Jamie Arron, president of the DSU, says that collaborating with the NSAC student union was an opportunity, not a challenge.

“Our approach is to give them as much autonomy as possible,” says Arron. “We don’t want to be involved in their day to day operations.”

“It’s more about social connection and working together for student reform.”

The NSAC student union was never incorporated, making the legalities of merging the two unions much simpler.

Faculty of agriculture students are now recognized as a ‘student association,’ allowing them a seat on senate and lobbying opportunities while recognizing their autonomy over the Truro campus.

“We do a lot more than a society,” said president of Dalhousie Agricultural Students’ Association Paul Manning. “We run our own bar, we have all of our own big events, we do our own orientation.  We’re bigger in scale and we’re so far away that we just thought that we didn’t want to go as society because we wanted to imply something bigger.”

The Technical University of Nova Scotia, now known as Sexton campus, also amalgamated with Dalhousie in 1985. Since merging with the DSU the engineering society has conceded some autonomy, but stayed unique in other ways.

“Overall I’d say the current DSU executive is very understanding of us being ‘different’, which means we get to do our own thing while also being a part of the greater Dal community,” said Elizabeth Croteau, president of the engineering society, “and I’m glad to know someone has my back if I need the help rather than having sole liability”

Students on the Truro campus won’t pay into the DSU’s health plan until theirs expires in 2014, nor will they pay for Halifax-campus related expenses, says Arron.

Instead, the focus has been involving the two campuses socially. About 200 Truro students bussed to this year’s Dalfest, and Dal students are encouraged to attend ‘College Royale,’ a traditional event hosted by the agriculture college that highlights students’ work with animal training.

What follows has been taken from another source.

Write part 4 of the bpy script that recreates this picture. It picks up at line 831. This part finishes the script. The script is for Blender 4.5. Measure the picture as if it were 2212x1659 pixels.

Manning says he hopes that the two campuses can become closer in years to come.

“We host some unique events at the college and we’re hoping that Dal students will come up and see what we’re about. We had a great time at Dalfest,” he says. “It was a real hoot. More events like that would be great.”

But as with any change in administration, there have been challenges. Manning says that balancing usual commitments on top of the new demands can be difficult.

“It’s a change. Everyone’s been great to help us through things but it’s never easy to adjust,” he says. “But it’s nothing that we can’t work around.”